== Available data

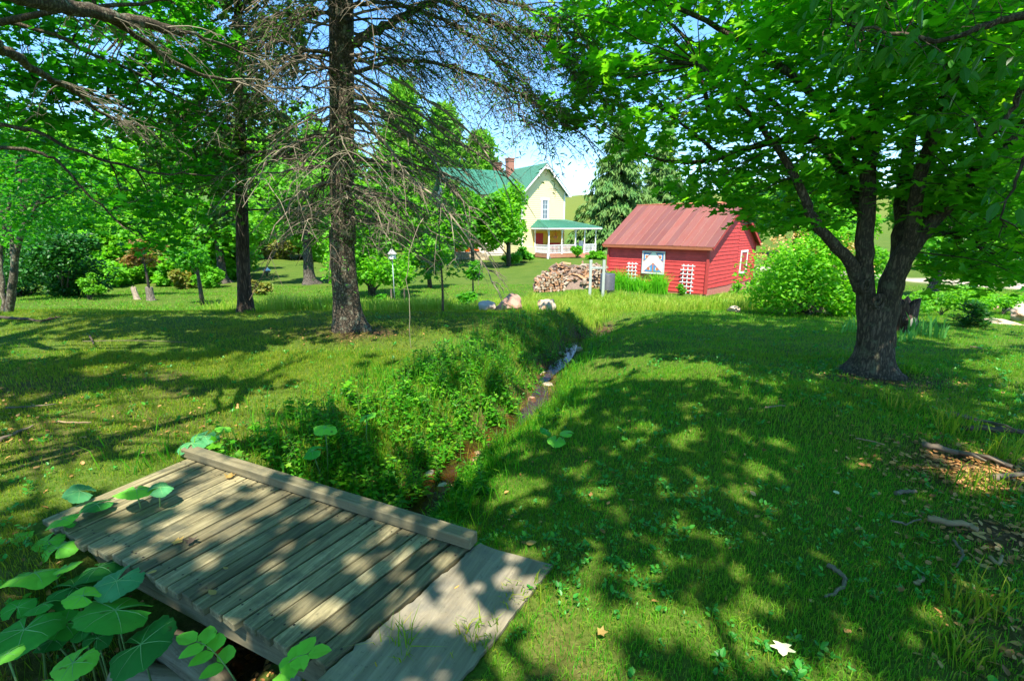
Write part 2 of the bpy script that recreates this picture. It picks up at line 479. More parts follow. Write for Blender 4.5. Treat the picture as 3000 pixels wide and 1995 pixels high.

====
== Available data

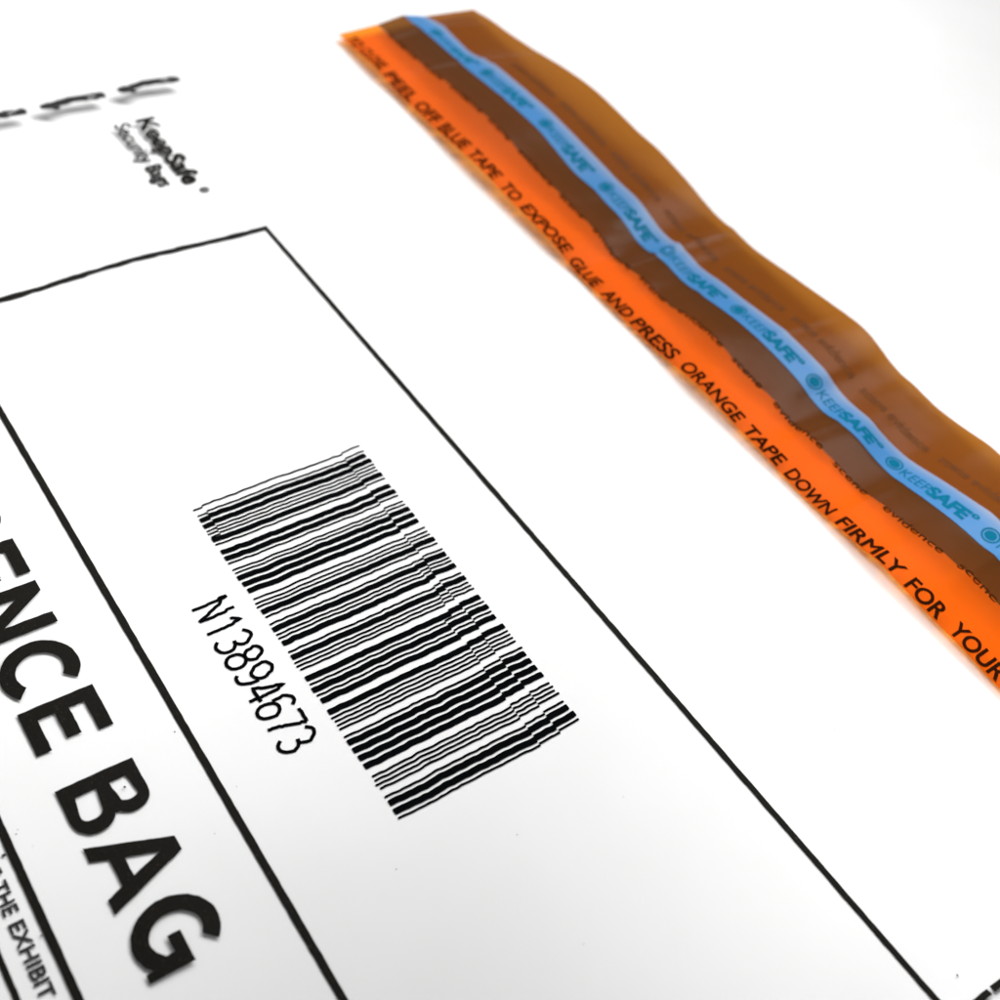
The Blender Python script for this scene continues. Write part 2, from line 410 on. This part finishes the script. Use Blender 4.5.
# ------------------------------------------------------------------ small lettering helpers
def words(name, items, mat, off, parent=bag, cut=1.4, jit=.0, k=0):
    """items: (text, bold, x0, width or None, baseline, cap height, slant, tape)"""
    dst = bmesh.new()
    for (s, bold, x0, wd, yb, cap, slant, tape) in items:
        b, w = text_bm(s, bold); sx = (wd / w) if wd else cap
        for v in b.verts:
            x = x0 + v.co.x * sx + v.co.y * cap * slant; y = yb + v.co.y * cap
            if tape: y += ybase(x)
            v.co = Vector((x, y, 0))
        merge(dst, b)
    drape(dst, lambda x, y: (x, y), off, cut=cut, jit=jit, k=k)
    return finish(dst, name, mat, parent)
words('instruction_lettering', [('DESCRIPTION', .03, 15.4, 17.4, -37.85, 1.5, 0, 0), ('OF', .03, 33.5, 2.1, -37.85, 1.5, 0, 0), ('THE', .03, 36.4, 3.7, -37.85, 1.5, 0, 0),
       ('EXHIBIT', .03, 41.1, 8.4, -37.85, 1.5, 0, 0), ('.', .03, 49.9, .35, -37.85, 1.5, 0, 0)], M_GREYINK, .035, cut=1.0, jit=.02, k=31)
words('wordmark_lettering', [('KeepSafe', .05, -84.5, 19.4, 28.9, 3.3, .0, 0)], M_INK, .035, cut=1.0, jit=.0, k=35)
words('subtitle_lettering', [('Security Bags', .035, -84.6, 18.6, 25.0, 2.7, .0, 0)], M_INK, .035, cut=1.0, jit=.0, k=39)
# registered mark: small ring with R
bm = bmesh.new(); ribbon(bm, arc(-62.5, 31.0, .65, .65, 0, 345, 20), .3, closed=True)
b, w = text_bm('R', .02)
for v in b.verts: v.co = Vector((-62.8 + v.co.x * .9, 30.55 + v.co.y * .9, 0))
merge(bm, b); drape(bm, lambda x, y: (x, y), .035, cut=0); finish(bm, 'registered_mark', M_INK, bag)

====

Set exercise: Find every line in the records above that holds the word "part", and copy each one.

Solution to the exercise:
Write part 2 of the bpy script that recreates this picture. It picks up at line 479. More parts follow. Write for Blender 4.5. Treat the picture as 3000 pixels wide and 1995 pixels high.
The Blender Python script for this scene continues. Write part 2, from line 410 on. This part finishes the script. Use Blender 4.5.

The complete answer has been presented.